**Task brief**
Repeat the data that follows, word for word, without the images.

====== Collected data

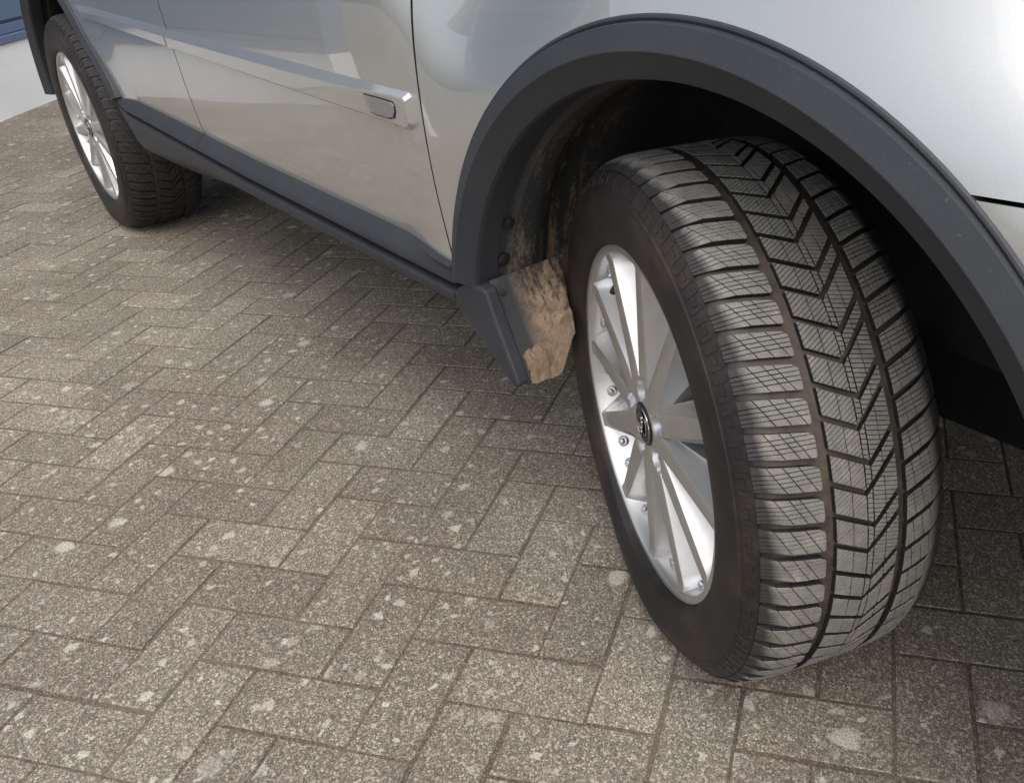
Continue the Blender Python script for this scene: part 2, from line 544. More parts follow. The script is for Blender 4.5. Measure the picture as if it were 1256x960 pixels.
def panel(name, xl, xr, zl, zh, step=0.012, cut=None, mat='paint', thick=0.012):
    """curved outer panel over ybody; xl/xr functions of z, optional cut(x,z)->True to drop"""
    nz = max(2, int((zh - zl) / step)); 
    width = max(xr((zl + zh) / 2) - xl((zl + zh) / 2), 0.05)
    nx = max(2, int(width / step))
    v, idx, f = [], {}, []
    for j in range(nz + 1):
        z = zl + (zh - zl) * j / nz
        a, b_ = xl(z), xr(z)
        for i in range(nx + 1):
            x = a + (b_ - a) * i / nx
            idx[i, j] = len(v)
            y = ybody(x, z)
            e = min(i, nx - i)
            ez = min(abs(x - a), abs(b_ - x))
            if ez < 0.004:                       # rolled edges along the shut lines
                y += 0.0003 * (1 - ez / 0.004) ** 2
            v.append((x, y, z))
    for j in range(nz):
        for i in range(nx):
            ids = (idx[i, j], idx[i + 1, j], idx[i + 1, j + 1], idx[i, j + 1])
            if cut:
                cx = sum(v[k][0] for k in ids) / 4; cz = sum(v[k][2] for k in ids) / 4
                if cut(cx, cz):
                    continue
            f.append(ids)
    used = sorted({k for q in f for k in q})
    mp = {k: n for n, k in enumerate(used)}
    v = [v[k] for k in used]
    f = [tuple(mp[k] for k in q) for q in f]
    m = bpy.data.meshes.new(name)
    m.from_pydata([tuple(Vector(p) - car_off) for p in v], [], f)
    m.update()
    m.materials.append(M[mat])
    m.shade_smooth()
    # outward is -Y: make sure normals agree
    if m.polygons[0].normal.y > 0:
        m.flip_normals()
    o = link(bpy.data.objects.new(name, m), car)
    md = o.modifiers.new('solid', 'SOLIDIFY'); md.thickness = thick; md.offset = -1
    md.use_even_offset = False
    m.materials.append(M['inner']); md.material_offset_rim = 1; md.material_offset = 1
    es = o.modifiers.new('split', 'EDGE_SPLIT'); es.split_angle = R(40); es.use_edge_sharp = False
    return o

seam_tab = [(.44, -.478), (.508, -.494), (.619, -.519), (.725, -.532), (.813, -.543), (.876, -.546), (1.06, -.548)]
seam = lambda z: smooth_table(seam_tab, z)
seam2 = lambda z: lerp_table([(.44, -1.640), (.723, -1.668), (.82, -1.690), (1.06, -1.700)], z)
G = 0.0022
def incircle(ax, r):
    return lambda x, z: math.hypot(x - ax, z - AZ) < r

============

**The reply**
Continue the Blender Python script for this scene: part 2, from line 544. More parts follow. The script is for Blender 4.5. Measure the picture as if it were 1256x960 pixels.
def panel(name, xl, xr, zl, zh, step=0.012, cut=None, mat='paint', thick=0.012):
    """curved outer panel over ybody; xl/xr functions of z, optional cut(x,z)->True to drop"""
    nz = max(2, int((zh - zl) / step)); 
    width = max(xr((zl + zh) / 2) - xl((zl + zh) / 2), 0.05)
    nx = max(2, int(width / step))
    v, idx, f = [], {}, []
    for j in range(nz + 1):
        z = zl + (zh - zl) * j / nz
        a, b_ = xl(z), xr(z)
        for i in range(nx + 1):
            x = a + (b_ - a) * i / nx
            idx[i, j] = len(v)
            y = ybody(x, z)
            e = min(i, nx - i)
            ez = min(abs(x - a), abs(b_ - x))
            if ez < 0.004:                       # rolled edges along the shut lines
                y += 0.0003 * (1 - ez / 0.004) ** 2
            v.append((x, y, z))
    for j in range(nz):
        for i in range(nx):
            ids = (idx[i, j], idx[i + 1, j], idx[i + 1, j + 1], idx[i, j + 1])
            if cut:
                cx = sum(v[k][0] for k in ids) / 4; cz = sum(v[k][2] for k in ids) / 4
                if cut(cx, cz):
                    continue
            f.append(ids)
    used = sorted({k for q in f for k in q})
    mp = {k: n for n, k in enumerate(used)}
    v = [v[k] for k in used]
    f = [tuple(mp[k] for k in q) for q in f]
    m = bpy.data.meshes.new(name)
    m.from_pydata([tuple(Vector(p) - car_off) for p in v], [], f)
    m.update()
    m.materials.append(M[mat])
    m.shade_smooth()
    # outward is -Y: make sure normals agree
    if m.polygons[0].normal.y > 0:
        m.flip_normals()
    o = link(bpy.data.objects.new(name, m), car)
    md = o.modifiers.new('solid', 'SOLIDIFY'); md.thickness = thick; md.offset = -1
    md.use_even_offset = False
    m.materials.append(M['inner']); md.material_offset_rim = 1; md.material_offset = 1
    es = o.modifiers.new('split', 'EDGE_SPLIT'); es.split_angle = R(40); es.use_edge_sharp = False
    return o

seam_tab = [(.44, -.478), (.508, -.494), (.619, -.519), (.725, -.532), (.813, -.543), (.876, -.546), (1.06, -.548)]
seam = lambda z: smooth_table(seam_tab, z)
seam2 = lambda z: lerp_table([(.44, -1.640), (.723, -1.668), (.82, -1.690), (1.06, -1.700)], z)
G = 0.0022
def incircle(ax, r):
    return lambda x, z: math.hypot(x - ax, z - AZ) < r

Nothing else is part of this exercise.